NBA: Denver Nuggets-Media Day Chris Humphreys-USA TODAY Sports

The Denver Nuggets’ surprising season came to an end on Sunday in a narrow home loss to wrap up a tight series with the Portland Trail Blazers. Although the season may not have ended the way they wanted, there’s no question the team is set up for future success thanks to the young core Nuggets President Tim Connelly has put together.

Now, that the Nuggets are done, Washington and Denver can finally address the elephant in the room: Which team Connelly will work for next season. Typically, the architect of the fourth-best team in the league isn’t open to new offers, and typically the Wizards aren’t the ones trying to poach them away, but this is an unusual situation. Connelly grew up in the area and spent over a decade with the franchise before heading to New Orleans and later Denver where the overhauled the Nuggets and turned them into a Western Conference power.

Now, the Wizards are the ones in need of a complete overhaul, and the team’s ownership has shown in recent years they’re willing to spend big bucks to compete, even when there isn’t a clear path to success. They paid the luxury tax for a 43-win team that barely scraped into the playoffs last season. They were set to pay it again before John Wall’s injury woes necessitated a change in direction.

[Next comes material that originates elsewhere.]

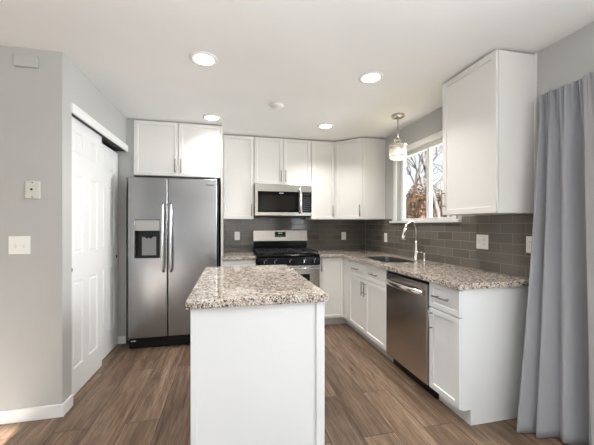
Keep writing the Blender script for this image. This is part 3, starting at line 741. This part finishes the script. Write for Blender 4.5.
# ------------------------------------------------------------------ plates on the walls
def outlet(name, label, loc, rz, w=.072, h=.116, gang=1, kind='duplex'):
    """front faces local -y"""
    r = thing(name, label, 'light switch' if kind == 'switch' else 'outlet', loc, rz)
    bm = bmesh.new(); bx(bm, -w/2, w/2, -.006, -.0004, -h/2, h/2); obj('plate', bm, M_PLATE, r, .003)
    for g in range(gang):
        gx = (g-(gang-1)/2)*.046
        if kind == 'switch' or (kind == 'mixed' and g == 0):
            bm = bmesh.new(); bx(bm, gx-.005, gx+.005, -.016, -.0062, -.004, .014); obj('toggle', bm, M_PLATE, r, .002)
            bm = bmesh.new(); bx(bm, gx-.0065, gx+.0065, -.0068, -.0061, -.0135, -.006); obj('toggle_slot', bm, M_BEIGE, r)
        else:
            bm = bmesh.new(); bx(bm, gx-.0165, gx+.0165, -.0078, -.0062, -.034, .034); k = obj('receptacle', bm, M_PLATE, r, .001)
            for z in (-.018, .018):
                for q in (-.007, .007):
                    bm = bmesh.new(); bx(bm, gx+q-.001, gx+q+.001, -.0084, -.0079, z-.005, z+.005); obj('slot', bm, M_DARK, k)
    return r
YT = YB-.009; XT = XR-.009
outlet('wall_outlet', 'white outlet on the back splash between refrigerator and range', (.100, YT, 1.135), 0)
outlet('wall_outlet', 'white outlet on the back splash near the room corner', (1.663, YT, 1.122), 0)
outlet('wall_outlet', 'white outlet on the tiles left of the faucet', (XT, 3.64, 1.118), RB)
outlet('outlet_plate', 'wide double-gang white plate on tiles under the right upper cabinet', (XT, 2.075, 1.145), RB, .118, .118, 2, 'mixed')
outlet('wall_outlet', 'white outlet on tiles half hidden by the curtain edge', (XT, 1.665, 1.147), RB)
outlet('light_switch', 'double toggle light switch on the grey wall at left', (-1.339, YF, 1.150), 0, .122, .118, 2, 'switch')
r = thing('wall_sensor_plate', 'small cream wall plate with a dark centre above the light switch', 'wall plate', (-1.262, YF, 1.513))
bm = bmesh.new(); bx(bm, -.043, .043, -.014, -.0004, -.058, .058); obj('plate', bm, M_BEIGE, r, .005)
bm = bmesh.new(); bx(bm, -.030, .030, -.019, -.0142, -.036, .036); obj('inner_cover', bm, M_BEIGE, r, .003)
bm = bmesh.new(); tube(bm, [(-.002, -.0194, .002), (-.002, -.0225, .002)], .007, 12); obj('button', bm, M_DARK, r)
for z in (-.047, .047):
    bm = bmesh.new(); tube(bm, [(0, -.0142, z), (0, -.0165, z)], .005, 10); obj('screw', bm, M_NICKEL, r)
r = thing('door_chime', 'painted rectangular chime cover high on the grey wall at left', 'door chime', (-1.297, YF, 2.352))
bm = bmesh.new(); bx(bm, -.067, .067, -.022, -.0004, -.038, .038); obj('cover', bm, M_WALL, r, .006)

# ------------------------------------------------------------------ curtains
def curtain(name, label, m, top, bot, zt, zb, folds, amp_t, amp_b, gather, seed, nu=170, nv=46, hemlift=None):
    rnd = random.Random(seed); ph = [rnd.uniform(0, 6.28) for _ in range(8)]
    def at(path, u):
        s = u*(len(path)-1); i = min(int(s), len(path)-2); f = s-i; return Vector(path[i]).lerp(Vector(path[i+1]), f)
    bm = bmesh.new(); uvl = bm.loops.layers.uv.new('UVMap'); g = []
    for i in range(nu+1):
        u = i/nu; a = at(top, u); b = at(bot, u); row = []
        d = (Vector(top[-1])-Vector(top[0])).normalized(); n = Vector((-abs(d.y), d.x))
        for j in range(nv+1):
            v = j/nv; p = a.lerp(b, v**1.3); e = min(1, v*6)
            k1 = math.sin(2*PI*folds*u + ph[0] + .5*math.sin(2.2*v+ph[1]))
            k2 = math.sin(2*PI*folds*.5*u + ph[2] + v)
            k3 = math.sin(2*PI*gather*u + ph[3] + 1.3*math.sin(9*u+ph[4]))
            w = (amp_t*(1-v)+amp_b*v)*(.7*k1+.35*k2)*(.25+.75*e) + .017*k3*max(0, 1-v*6) + .007*math.sin(2*PI*gather*.5*u+ph[5])*max(0, 1-v*2.0)
            edge = min(1, u*14, (1-u)*14)
            q = p + n*(w*edge)
            z = zt + (zb(u)-zt)*v
            if j == 0: z += .004*k3+.002*math.sin(gather*17*u)
            row.append(bm.verts.new((q.x, q.y, z)))
        g.append(row)
    Lh = (Vector(top[-1])-Vector(top[0])).length*2.2
    for i in range(nu):
        for j in range(nv):
            f = bm.faces.new((g[i][j], g[i][j+1], g[i+1][j+1], g[i+1][j])); f.smooth = True
            for lpx, (a, b) in zip(f.loops, ((i, j), (i, j+1), (i+1, j+1), (i+1, j))): lpx[uvl].uv = (a/nu*Lh, b/nv*2.1)
    o = obj(name, bm, m); s = o.modifiers.new('solid', 'SOLIDIFY'); s.thickness = .0012
    return tag(o, label, 'curtain')
curtain('window_curtain', 'grey gathered curtain panel hanging to floor beside the end cabinet', M_CURT,
        [(1.972, 1.570), (1.972, 1.50), (1.972, 1.40), (1.972, 1.275)], [(1.722, 1.515), (1.80, 1.455), (1.90, 1.42), (1.96, 1.33), (1.985, 1.255)],
        2.118, lambda u: .012, 3.2, .032, .055, 12, 3)
curtain('window_curtain', 'paler dotted curtain panel at the right picture edge', M_SHEER,
        [(1.915, 1.285), (1.92, 1.05), (1.93, .75), (1.955, .30)], [(1.90, 1.235), (1.93, 1.03), (1.94, .75), (1.95, .30)],
        2.112, lambda u: .010, 8, .012, .022, 24, 11, nu=260)
bm = bmesh.new(); tube(bm, [(1.999, 1.592, 2.128), (1.999, -.62, 2.128)], .006, 12)
for y in (1.585, .45, -.60): tube(bm, [(1.999, y, 2.128), (XR-.0008, y, 2.128)], .005, 8)
tag(obj('curtain_rod', bm, M_NICKEL), 'thin metal rod carrying the curtain panels', 'curtain rod')

# ------------------------------------------------------------------ outdoors, seen through the window
def foliage(name, label, c, rad, n, m, cat='bush'):
    r = thing(name, label, cat, (c[0], c[1], -.15)); rnd = random.Random(5)
    bm = bmesh.new()
    for _ in range(n):
        d = Vector((rnd.gauss(0, 1), rnd.gauss(0, 1), rnd.gauss(0, 1))).normalized()
        lump = 1+.12*math.sin(5*d.x+1)+.10*math.sin(6*d.z+2*d.y)
        p = Vector((d.x*rad[0], d.y*rad[1], d.z*rad[2]))*lump*rnd.uniform(.75, 1.0) + Vector((0, 0, c[2]+.15))
        a = Vector((rnd.gauss(0, 1), rnd.gauss(0, 1), rnd.gauss(0, 1))).normalized(); b = a.orthogonal().normalized(); s = rnd.uniform(.05, .10)
        bm.faces.new([bm.verts.new(p+a*s), bm.verts.new(p+b*s*.5), bm.verts.new(p-a*s), bm.verts.new(p-b*s*.5)])
    obj('foliage', bm, m, r)
    bm = bmesh.new(); bmesh.ops.create_icosphere(bm, subdivisions=3, radius=1)
    for v in bm.verts: v.co = Vector((v.co.x*rad[0]*.78, v.co.y*rad[1]*.78, v.co.z*rad[2]*.78+c[2]+.15))*1
    obj('inner_growth', bm, m, r)
    bm = bmesh.new(); tube(bm, [(0, 0, 0), (0, 0, c[2]+.1)], .09, 8); obj('trunk', bm, M_BARK, r)
foliage('brown_leaved_bush', 'rust brown leafy bush standing outside the kitchen window', (7.3, 10.4, 1.15), (1.25, 1.25, 1.75), 7000, M_LEAF)
def tree(label, base, h, seed, lean):
    rnd = random.Random(seed); bm = bmesh.new()
    def grow(p, d, L, rad, lvl):
        pts = [p]; n = 4
        for i in range(n):
            d = (d + Vector((rnd.uniform(-.22, .22), rnd.uniform(-.22, .22), rnd.uniform(-.06, .12)))).normalized(); pts.append(pts[-1]+d*L/n)
        tube(bm, pts, [rad*(1-.5*i/n) for i in range(n+1)], 6 if lvl < 3 else 4, lvl == 0)
        if lvl >= 5: return
        for k in range(3 if lvl < 4 else 2):
            t = rnd.choice([2, 3, 4]); nd = (d + Vector((rnd.uniform(-1, 1), rnd.uniform(-1, 1), rnd.uniform(-.3, .7)))*.85).normalized()
            grow(pts[t], nd, L*rnd.uniform(.55, .8), rad*.52, lvl+1)
    grow(Vector((0, 0, 0)), Vector(lean).normalized(), h, h*.045, 0)
    o = obj('bare_tree', bm, M_BARK); o.location = base; tag(o, label, 'tree')
tree('bare grey tree reaching over the brown bush outside the window', (6.6, 8.0, -.15), 2.6, 4, (-.1, .25, 1))
tree('bare tree farther off behind the brown bush', (9.2, 14.5, -.15), 3.4, 9, (.05, 0, 1))
r = thing('neighbour_house', 'blue-grey neighbouring house with pitched roof beyond the window', 'house', (17.5, 13.5, -.15))
bm = bmesh.new(); bx(bm, -3, 3, -4, 4, 0, 3.2)
for k in range(16): bx(bm, -3.02, -3, -4, 4, .1+k*.2, .12+k*.2)
obj('walls', bm, M_SIDING, r)
bm = bmesh.new(); a = [(-3.4, 3.2), (3.4, 3.2), (0, 5.6)]
v0 = [bm.verts.new((x, -4.4, z)) for x, z in a]; v1 = [bm.verts.new((x, 4.4, z)) for x, z in a]; bm.faces.new(v0); bm.faces.new(v1[::-1])
for i in range(3): bm.faces.new((v0[i], v0[(i+1) % 3], v1[(i+1) % 3], v1[i]))
obj('roof', bm, M_ROOF, r)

The Wizards would be better off using the money they’ve wasted on luxury tax payments to bring in someone who can do more with less. Washington’s recent actions suggest they’ve come to the same conclusion. At the start of the month, the Wizards interviewed four candidates for their President of Basketball Operations vacancy. Gersson Rosas, one of the candidates, took the opening with the Minnesota Timberwolves. The other three candidates—Tommy Sheppard, Danny Ferry, and Troy Weaver—have been waiting for almost two weeks to hear an update.

While all three of those candidates would be good, there’s no question Connelly’s age and proven track record of success would make him the best candidate, and the one worth waiting so long to sign. Now, it’s only a matter of whether or not the Wizards are willing to invest the resources to pry him away from the team he’s rebuilt.

Running the Wizards may be Connelly’s “dream job” but Washington won’t be able to get him on a discount. He’ll need a significant pay raise to leave the comfort of what he has built in the Rockies and start over again. Plus, they’ll need to outbid whatever counter-offer the Nuggets make. They’ll certainly make a competitive offer to avoid having another top executive hired away like when the Raptors gave Masai Ujiri an offer he couldn’t refuse in 2013.

If Washington can make this happen, it would represent arguably their greatest power move in franchise history. Hiring away the architect of the team with the league’s fourth-best record is a move generally reserved for the Lakers and Knicks of the world, not the Wizards. It would send a clear signal to the rest of the league they’re ready to spend and conduct business on a top-class level, even if it takes the team a few years to get the basketball team up to that standard.